Selain membiarkan alat berserakan, kok mereka santai saja duduk di salah satu alat padahal tidak melakukan aktivitas latihan, malah asyik menekuri layar gadget. Tidakkah berpikir bahwa orang lain mungkin ingin menggunakan alat tersebut? Kalau buat saya sih gampang; saya tinggal menatap langsung ke matanya dan bilang; are you done? Akan tetapi ada orang lain yang entah karena budaya uwuh pakewuh malah mengalah instead of pushing to get what they deserve to. Di locker room juga sama. Selain bercakap-cakap dengan keras dan seringkali berteriak dan tertawa ngakak yang sangat gaduh di dalam shower room, mereka juga membiarkan handuk-handuk yang telah mereka pakai tergeletak di pantai instead of returning them to the towel storage. Sekali lagi kok enak sekali menambah pekerjaan orang lain untuk memungut handuk-handuk itu buat mereka. Yang menari adalah, mereka akan sangat senyap ketika tidak dalam gerombolan. Well, suatu hari saya tidak tahan dan menyelutuk, pindahan dari hutan Mas ya?

Akhirnya, karena saya menghargai hak saya, saya tidak mau hanya diam dan mengelus dada motok hasil latihan keras saya. Saya mendatangi gerombolan pemuda di samping saya dan dengan sangat sopan saya berkata;

"Mas, musiknya bisa didengarin sendiri saja? Kebetulan saya tidak sedang ingin mendengarkan musik sore ini"

Kelihatannya mereka cukup terkejut tidak menyangka akan ada orang yang protes dengan ketidaknyamanan yang mereka timbulkan. Dengan tampang memerah salah seorang yang bertampang bule meminta maaf dengan bahasa Indonesia yang dalam setingan biasa terdengar lucu, tapi tidak untuk saat ini. Sementara yang lainnya hanya memandang dengan pandangan bercampur heran dan takjub. 

Well, someone must stand for his right.
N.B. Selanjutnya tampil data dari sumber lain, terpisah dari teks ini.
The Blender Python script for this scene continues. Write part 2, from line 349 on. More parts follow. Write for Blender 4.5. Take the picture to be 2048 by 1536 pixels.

Lagipula, perubahan itu dimulai dari hal-hal kecil dan berani untuk menegur ketika melihat hal yang salah. Berani membicarakan hal-hal yang tidak lazim dibicarakan yang biasanya dihindari dengan kekhawatiran akan menyinggung dan merusak hubungan dengan orang lain. Mengalah dan menjaga perasaan orang lain tidak selalu bagus kalau hanya untuk menjaga agar suasana tetap harmoni dengan mengorbankan kenyamanan diri sendiri. Lebih baik mengungkapkan daripada memendam kekesalan di belakang yang hanya akan memberikan energi negatif pada diri sendiri.   Talk the untalkable, discuss the undiscussble. Value yourself, people will value you.